For years economists and policymakers in the United State have been expressing fears that America would enter a Japanese-style deflation and thereby experience a lost decade like Japan in the 1990s. One of the earliest examples was the October 1999 Woodstock Vermont conference (later published in the Journal of Money Credit and Banking) on how to avoid deflation, which may have been an impetus to the Fed’s decision to hold interest rates so low in the period from 2003-2005. In his recently published history of the Federal Reserve Volume 2, Allan Meltzer reports, based on conversations at the time, that “Chairman Alan Greenspan believed and said that the country faced risk of deflation” during this period. Concerns about deflation are clearly on the minds of members of the FOMC as they meet next week.

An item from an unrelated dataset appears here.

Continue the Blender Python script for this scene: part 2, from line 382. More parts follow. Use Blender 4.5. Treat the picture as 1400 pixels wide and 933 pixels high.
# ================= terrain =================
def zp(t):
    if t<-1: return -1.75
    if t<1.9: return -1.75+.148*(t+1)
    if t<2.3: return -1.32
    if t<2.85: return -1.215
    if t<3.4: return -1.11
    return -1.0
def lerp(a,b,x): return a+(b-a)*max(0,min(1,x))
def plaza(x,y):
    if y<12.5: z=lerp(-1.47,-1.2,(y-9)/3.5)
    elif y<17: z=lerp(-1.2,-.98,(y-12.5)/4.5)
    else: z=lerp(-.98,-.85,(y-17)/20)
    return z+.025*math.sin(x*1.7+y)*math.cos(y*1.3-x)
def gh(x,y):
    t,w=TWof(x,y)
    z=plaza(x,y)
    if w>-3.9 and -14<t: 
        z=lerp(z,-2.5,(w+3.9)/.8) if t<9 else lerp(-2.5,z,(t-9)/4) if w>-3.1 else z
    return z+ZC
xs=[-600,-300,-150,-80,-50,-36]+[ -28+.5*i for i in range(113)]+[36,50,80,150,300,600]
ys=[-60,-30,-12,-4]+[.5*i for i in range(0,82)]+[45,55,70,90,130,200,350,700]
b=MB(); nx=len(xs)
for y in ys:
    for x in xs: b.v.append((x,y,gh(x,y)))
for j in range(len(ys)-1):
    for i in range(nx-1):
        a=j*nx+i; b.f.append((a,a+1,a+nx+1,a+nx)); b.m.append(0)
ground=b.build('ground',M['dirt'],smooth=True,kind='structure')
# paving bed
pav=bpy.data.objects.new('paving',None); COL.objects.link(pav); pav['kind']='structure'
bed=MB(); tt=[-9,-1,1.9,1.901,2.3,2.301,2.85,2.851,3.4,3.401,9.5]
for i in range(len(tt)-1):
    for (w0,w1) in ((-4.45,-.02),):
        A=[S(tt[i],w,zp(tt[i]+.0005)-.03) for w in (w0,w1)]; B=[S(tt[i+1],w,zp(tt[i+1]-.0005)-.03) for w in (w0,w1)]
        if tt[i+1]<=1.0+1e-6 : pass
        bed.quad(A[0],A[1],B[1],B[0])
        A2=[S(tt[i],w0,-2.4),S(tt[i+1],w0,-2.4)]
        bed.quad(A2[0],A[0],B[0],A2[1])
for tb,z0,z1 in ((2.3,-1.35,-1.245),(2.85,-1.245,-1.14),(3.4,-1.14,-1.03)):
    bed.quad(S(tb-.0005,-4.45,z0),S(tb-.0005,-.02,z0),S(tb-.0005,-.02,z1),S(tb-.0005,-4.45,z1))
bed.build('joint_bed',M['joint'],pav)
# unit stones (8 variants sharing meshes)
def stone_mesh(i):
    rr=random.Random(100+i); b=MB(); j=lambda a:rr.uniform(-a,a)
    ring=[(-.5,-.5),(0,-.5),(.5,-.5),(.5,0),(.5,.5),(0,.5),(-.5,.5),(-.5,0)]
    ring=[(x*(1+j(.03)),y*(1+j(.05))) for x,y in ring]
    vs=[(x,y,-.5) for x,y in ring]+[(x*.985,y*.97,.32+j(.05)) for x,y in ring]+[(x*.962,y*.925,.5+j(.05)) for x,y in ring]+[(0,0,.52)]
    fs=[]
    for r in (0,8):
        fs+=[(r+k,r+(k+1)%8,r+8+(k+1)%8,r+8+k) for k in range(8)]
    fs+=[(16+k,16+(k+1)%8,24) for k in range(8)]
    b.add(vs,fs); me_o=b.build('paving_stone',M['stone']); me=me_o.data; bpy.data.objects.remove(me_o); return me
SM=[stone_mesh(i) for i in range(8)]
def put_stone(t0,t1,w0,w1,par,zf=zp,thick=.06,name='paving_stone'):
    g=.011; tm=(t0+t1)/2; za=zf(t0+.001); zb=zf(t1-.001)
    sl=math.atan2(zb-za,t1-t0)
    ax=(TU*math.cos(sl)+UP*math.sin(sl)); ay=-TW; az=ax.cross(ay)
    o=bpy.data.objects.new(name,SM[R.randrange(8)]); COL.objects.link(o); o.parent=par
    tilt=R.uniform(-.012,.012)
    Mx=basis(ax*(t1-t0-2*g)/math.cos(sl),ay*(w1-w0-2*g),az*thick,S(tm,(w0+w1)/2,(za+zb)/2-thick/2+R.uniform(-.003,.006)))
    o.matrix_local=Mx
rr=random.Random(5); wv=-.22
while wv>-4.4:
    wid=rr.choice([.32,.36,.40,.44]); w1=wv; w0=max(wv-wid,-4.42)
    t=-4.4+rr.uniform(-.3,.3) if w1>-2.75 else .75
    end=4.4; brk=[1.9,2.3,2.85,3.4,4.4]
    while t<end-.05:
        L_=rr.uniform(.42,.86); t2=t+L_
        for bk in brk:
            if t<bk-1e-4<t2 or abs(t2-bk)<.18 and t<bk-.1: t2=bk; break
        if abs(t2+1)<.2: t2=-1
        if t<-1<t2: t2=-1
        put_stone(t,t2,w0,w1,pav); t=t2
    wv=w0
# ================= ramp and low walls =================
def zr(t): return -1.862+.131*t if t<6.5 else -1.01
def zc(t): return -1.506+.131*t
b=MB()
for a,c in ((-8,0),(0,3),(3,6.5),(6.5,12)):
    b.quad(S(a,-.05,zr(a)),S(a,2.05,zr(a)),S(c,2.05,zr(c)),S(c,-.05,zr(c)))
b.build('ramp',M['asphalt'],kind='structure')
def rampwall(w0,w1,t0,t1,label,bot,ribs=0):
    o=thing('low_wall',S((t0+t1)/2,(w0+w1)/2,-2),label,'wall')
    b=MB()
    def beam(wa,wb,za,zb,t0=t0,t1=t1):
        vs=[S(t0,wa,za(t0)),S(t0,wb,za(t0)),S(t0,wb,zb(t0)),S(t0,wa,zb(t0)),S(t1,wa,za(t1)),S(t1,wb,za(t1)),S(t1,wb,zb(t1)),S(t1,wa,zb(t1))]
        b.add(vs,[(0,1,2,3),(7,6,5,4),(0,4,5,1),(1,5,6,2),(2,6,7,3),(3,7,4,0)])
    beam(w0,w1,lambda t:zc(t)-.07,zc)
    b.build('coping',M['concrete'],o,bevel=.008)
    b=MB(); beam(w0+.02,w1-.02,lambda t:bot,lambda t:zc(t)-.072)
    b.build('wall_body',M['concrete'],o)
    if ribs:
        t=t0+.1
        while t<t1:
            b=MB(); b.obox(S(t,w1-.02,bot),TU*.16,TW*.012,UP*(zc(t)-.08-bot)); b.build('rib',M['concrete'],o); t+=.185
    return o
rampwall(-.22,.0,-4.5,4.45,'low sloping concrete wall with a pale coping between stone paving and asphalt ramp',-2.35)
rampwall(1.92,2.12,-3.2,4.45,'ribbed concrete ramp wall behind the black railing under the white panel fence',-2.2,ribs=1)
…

It was therefore very helpful and quite refreshing that Bank of Japan Governor Masaaki Shirakawa’s chose to address this issue in a speech this week at the Bank of Japan, Uniqueness or Similarity? Japan’s Post-Bubble experience in Monetary Policy Studies. Hearing from a person in a top leadership position who can reflect on the experience of dealing with deflation is very useful right now. I heard the speech in person and can report that many in the audience (including me) were very positive about the interesting ideas, the clarity of the exposition, and the many helpful charts. The most discussed chart, reproduced here, suggested an eerie similarity between the United States and Japan.

Other interesting points in the speech were that the recent Japanese-style deflation has been remarkably mild compared to the Great Depression and that “Empirical studies on Japan mostly show that quantitative easing produced significant effects on stabilizing the financial system, while it had limited effects on stimulating economic activity and prices.”